Der Silberstreif am Horizont ist: wenn die Gründe für die Proteste vergleichbar sind, dann ist die Lösung der ihnen zugrunde liegenden Probleme auch eine vergleichbare. Und die Analyse des Problems oder der Probleme kann ebenfalls durch den Vergleich mit anderen Ländern erleichtert werden. Wenn es um die eigene Heimat geht, sieht man vor lauter Bäumen den Wald nicht. Der Blick über den Zaun in andere Weltgegenden mag doch helfen, das Muster besser zu erkennen.

Das macht allerdings erst einmal wenig Mut: das Auseinanderdriften von Gewinnern der Globalisierung und ihren Verlierern tritt immer deutlicher zutage. Es ist ein globales Phänomen. Der nun folgenden Kritik muss man vorausschicken, dass die Globalisierung hunderte Millionen Menschen (in China vor allem) aus der Armut befreit und Mittelschichten in Ländern wie Chile erst ermöglicht hat. Heute geht es Angehörigen der Mittelschicht in vielen Ländern besser als der Aristokratie, dem einen Prozent an der Spitze, in Zeiten des Absolutismus. Ungleichheit, so sagt die „Theorie der Gerechtigkeit“ des Harvard-Politologen John Rawls, ist nur dann zu dulden, wenn durch sie ein besseres Leben für die größtmögliche Zahl ermöglicht wird. Das ist der Globalisierung gelungen. Gleichzeitig hat sie diejenigen, die in diesem Zeitalter nicht punkten konnten, schneller und umfassender abgehängt, als es die Erfolgende erzielt wurden, als wahrscheinlich erscheinen ließen.

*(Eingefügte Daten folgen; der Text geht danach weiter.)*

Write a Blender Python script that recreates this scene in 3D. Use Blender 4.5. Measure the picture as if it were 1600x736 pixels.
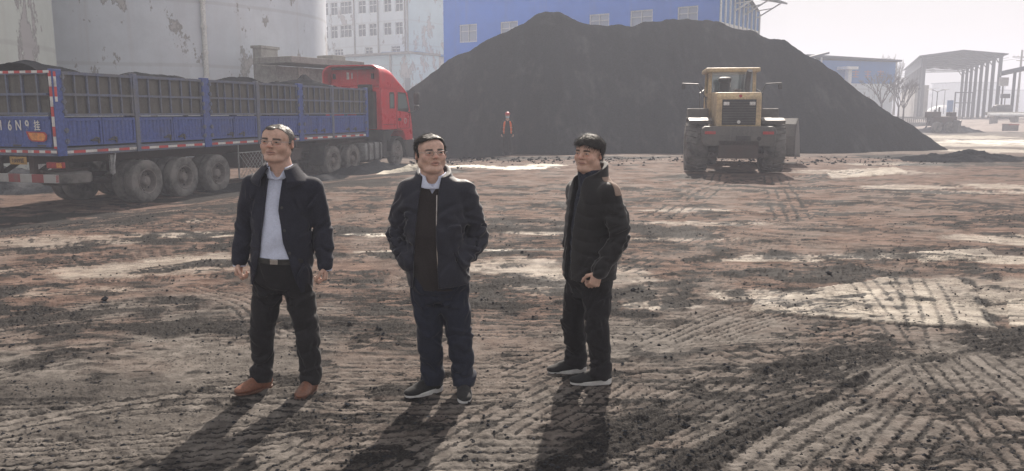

Die US-amerikanische Gesellschaft, in die der Wissenschaftler im vergangenen Jahrhundert hineingesprochen hat, hat bis vor Kurzem Ungleichheit deshalb akzeptiert, weil es in der Immigrationsgesellschaft Wege gab, vom Tellerwäscher zum Millionär zu werden. Diese meritokratischen Aufstiegschancen gibt es im Land der unbegrenzten Möglichkeiten nicht mehr und so sind auch hier Protestbewegungen wie die „Tea Party“ oder die „Make America Great again“-Bewegung der bestimmende Faktor in der öffentlichen Debatte geworden. Übrigens auch auf der Seite der Demokratischen Partei, deren potenzielle Kandidaten für den Präsidentschaftswahlkampf im kommenden Jahr alle über Konzepte nachdenken wie ein universelles Grundeinkommen oder wie man die drückende Last der Ausbildungskredite für die junge und mittlere Generation ausheben kann. Selbst das Mutterland einer positiven, utopischen und kapitalistischen Weltsicht windet sich in einer umfassenden Depression.

Wie kann ein Ausweg aus dem Dilemma aussehen? Die Frage, die sich Gesellschaften überall auf der Welt gerade stellen ist: wie kann uns Teilhabe gelingen? Teilhabe unter den Vorzeichen der Endlichkeit der Ressourcen der Erde. Teilhabe unter der Maßgabe, dass nicht mehr menschliche Arbeit der Treiber für steigende Effizienz und damit in Konsequenz für höhere Einkommen ist? Trinkwasser, saubere Luft, öffentliche Infrastruktur, Bildung und Gesundheit, Internet überall auf der Welt sind es dieselben Forderungen, die die Menschen haben. Letztendlich sind es diese genannten, die es Menschen ermöglichen, soziale Rollen in der Öffentlichkeit wahrzunehmen.

Nur wenn das möglich ist, können Menschen ein würdevolles Leben führen. Dabei darf nicht übersehen werden, dass sehr oft die Gewinner der Globalisierung ihre Verlierer übersehen und damit entwürdigen. Überall auf der Welt wird die Systemfrage gestellt. Nationale Alleingänge werden hier keine Lösung bringen. Die Weltgemeinschaft muss sich der Frage stellen, was sie möchte und wie sie diese Ziele erreichen kann. Ein Ziel bis zum Jahr 2030 muss daher sein, diese aufgelisteten Basisgüter der Welt für alle Menschen in nachhaltiger Weise zugänglich zu machen. Ganz gleich, wo sie auf der Erde leben.